Sterne Agee Sees Strong Q2 iPhone & iPad Sales, Macs Light

Sterne Agee analyst Shaw Wu told clients on Friday that he expects Apple to report a strong March quarter when it reports on April 24th. Mr. Wu believes that iPhone and iPad sales will drive the quarter, but that Mac sales are going to come up lighter than expected.

“Based on our supply chain checks, we anticipate a sizeable EPS beat based on iPhone and iPad strength despite Macs likely coming in a little light,” the analyst wrote in a research note obtained by The Mac Observer. “We believe concerns over slowing iPhone and iPad momentum are overdone and are buyers on recent share weakness.”

Mr. Wu bumped his iPhone estimates for the March quarter, Apple’s second fiscal quarter, to 28.2 million on March 20th, up from 26 million. On April 11th, he raised iPad estimates from 11.5 million units to 12.3 million.

“Since then,” he wrote, “our follow-up work indicates there is still room for [iPhone] upside despite consensus estimates moving up a bit. We believe concerns of [Verizon] iPhones coming in a little low are overdone. Keep in mind [Verizon] is one of what we estimate to be 150 iPhone carriers.”

Earlier this week, Verizon reported sales of 3.2 million iPhones, slightly lower than expected, but that figure was just over half of the 6.3 million smartphones the company sold.

For the March quarter, Mr. Wu is raising iPhone estimates yet again to 29.5 million. His iPad forecast stands at 12.3 million units, and he lowered his Mac estimates from 4.7 million units to 4.3 million.

He is also raising his gross margin estimates to 43.5 percent, up from 43.2 percent (Apple guided for 42 percent). He cited the larger mix of iPhone sales as the catalyst for the increase.

All of this comes together in new revenue estimates of $36.8 billion, up from $36.4 billion. Earnings per share estimates are now $10.20, up from $9.99.

He maintained his $750 price target on the stock and reiterated his “Buy” rating. As noted above, he said the he is a buyer on recent share weakness.

Speaking of weakness, Mr.
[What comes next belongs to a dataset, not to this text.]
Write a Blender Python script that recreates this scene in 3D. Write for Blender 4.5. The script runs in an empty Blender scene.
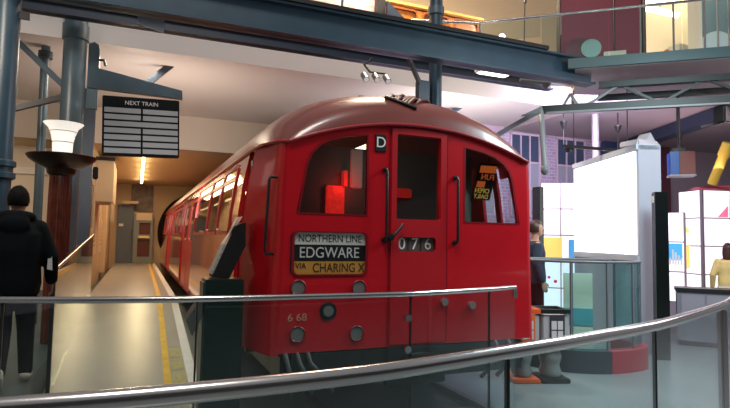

Wu’s note was not enough to stem losses for AAPL. The stock ended the weak at $572.98 per share, down $14.46 (-2.46 percent), on strong volume of 36.8 million shares trading hands.

The stock is down $63.25 (down 9.94 percent) from the all-time closing high of $636.23 set on April 9th. At the same time, it is up $167.98 from its close of $405 on December 30th, for a gain of 42.5 percent in 2012.

*In the interest of full disclosure, the author holds a tiny, almost insignificant share in AAPL stock that was not an influence in the creation of this article.